Dijelaskan Mendikbud bahwa sejak tahun
2015, UN tidak lagi dijadikan penentu kelulusan siswa pada suatu jenjang
pendidikan. Ia menegaskan, UN cenderung membawa proses belajar ke orientasi yang tidak tepat.
Berdasarkan hasil pengamatannya saat berinteraksi dengan guru di berbagai daerah, Mendikbud menyampaikan ada kecenderungan sekolah mengesampingkan atau mereduksi hakekat pendidikan, yaitu membangun karakter, perilaku dan kompetensi.
“Sekolah
cenderung hanya terfokus pada mata
pelajaran yang diberikan pada UN, kurang memperhatikan mata pelajaran lainnya. Bahkan beberapa guru yang mengampu
mata pelajaran bukan mata pelajaran
UN merasa tidak diapresiasi baik oleh sekolah maupun
peserta didik,” papar Muhadjir.
Selain itu, fokus berlebihan pada UN, lanjut Mendikbud, akan
menjauhkan dari proses pembelajaran yang mendorong siswa berpikir kritis, analitis.
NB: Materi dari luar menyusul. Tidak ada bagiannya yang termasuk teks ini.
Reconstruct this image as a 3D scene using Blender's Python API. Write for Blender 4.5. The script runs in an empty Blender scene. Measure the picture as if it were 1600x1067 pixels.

Dicontohkannya, sebagai proses evaluasi yang bersifat massal, sampai saat ini bentuk
instrumen UN adalah pilihan ganda.
“Hal tersebut kurang sesuai dengan upaya
pemerintah untuk menghadirkan generasi yang memiliki keterampilan abad 21,” ujar Mendikbud seraya mengharapkan lebih banyak praktik-praktik yang mendorong siswa mengekspresikan pikiran dan gagasannya, seperti penulisan esai.
Mendikbud juga mengingatkan adanya Putusan Mahkamah Agung (MA) nomor 2596 K/PDT/2008 tanggal 14 September 2009 yang mengamanatkan
pemerintah agar dapat meningkatkan kualitas guru, kelengkapan sarana dan prasarana sekolah,
serta akses informasi yang lengkap di seluruh daerah di Indonesia sebelum mengeluarkan kebijakan pelaksanaan Ujian Nasional lebih lanjut.
Mendikbud menyampaikan selain dilatarbelakangi keputusan MA tersebut, moratorium
UN dan pelaksanaan USBN didasarkan pada hasil kajian yang menyatakan bahwa hasil UN belum dapat menjadi instrumen
peningkatan mutu pendidikan. “Bentuk UN selama ini kurang
mendorong berkembangnya kemampuan siswa secara utuh,” tuturnya.